Era uma espécie de chamamento, um tipo de
sebastianismo ao contrário, porque D. Sebastião estava previsto que chegasse
numa manhã de nevoeiro e nós de nevoeiro não nos podíamos queixar. Persistente,
insinuante e traiçoeiro, o nevoeiro fazia parte integrante das nossas férias,
mas como a esperança é última a morrer assim que um ténue raio de sol conseguia
atravessar as nuvens, lá se erguiam vozes a anunciar o milagre, “vai abrir, vai
abrir”…
Na maior parte dos casos o astro rei permanecia completamente indiferente
às nossas preces e lá nos brindava com mais nuvens espessas que às vezes num
exercício de pura perversidade só se desvaneciam ao final da tarde, quando já
era tarde demais para praia e mar.
E assim se passavam as férias à mercê de um astro
temperamental que se estava bem nas tintas para os nossos planos … noites
quentes sem cobertores? Pura quimera. Jantares ao ar livre no jardim à luz das
velas? Puro devaneio romântico. Passear à noite sem um casaco de malha? Caminho
directo para uma constipação.
Mas, há sempre um mas, nos dias em que por razões
metrologicamente inexplicáveis a manhã nascia com um sol radioso e que o mar se
apresentava calmo sem ameaçar ninguém de morrer afogado à primeira braçada, aí
então a euforia era completa, está sol, está sol, a bandeira está verde, verde,
verde!!!
Ir à Praia Grande nesses dias longínquos era uma
aventura, não havia estrada e lá se descia pelo caminho de terra e pedras com
cestos de piqueniques, cadeiras de praia, chapéus-de-sol e ainda mais cestos.

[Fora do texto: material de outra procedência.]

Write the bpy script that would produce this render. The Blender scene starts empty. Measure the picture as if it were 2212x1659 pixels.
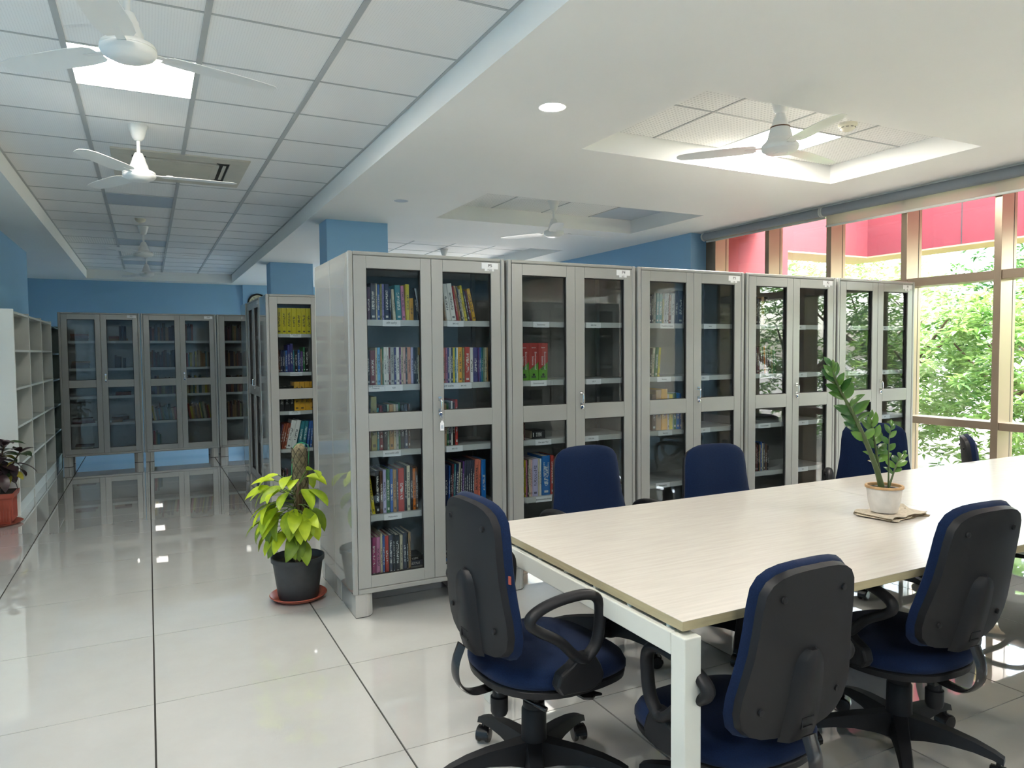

Voltava-se de lá torriscado, com um escaldão equivalente a uma queimadura do
terceiro grau mas com uma sensação fantástica de liberdade feita de sol e água
salgada!
Muita coisa mudou ao longo dos anos, mais gente,
surfistas aos montes, mais estradas, mais casas, mas nada nem ninguém consegue
mudar o mau feitio do astro que comanda a nossa vida. E nos dias em que ele está
zangado lá se volta a ouvir o mesmo grito de esperança “vai abrir, vai abrir”!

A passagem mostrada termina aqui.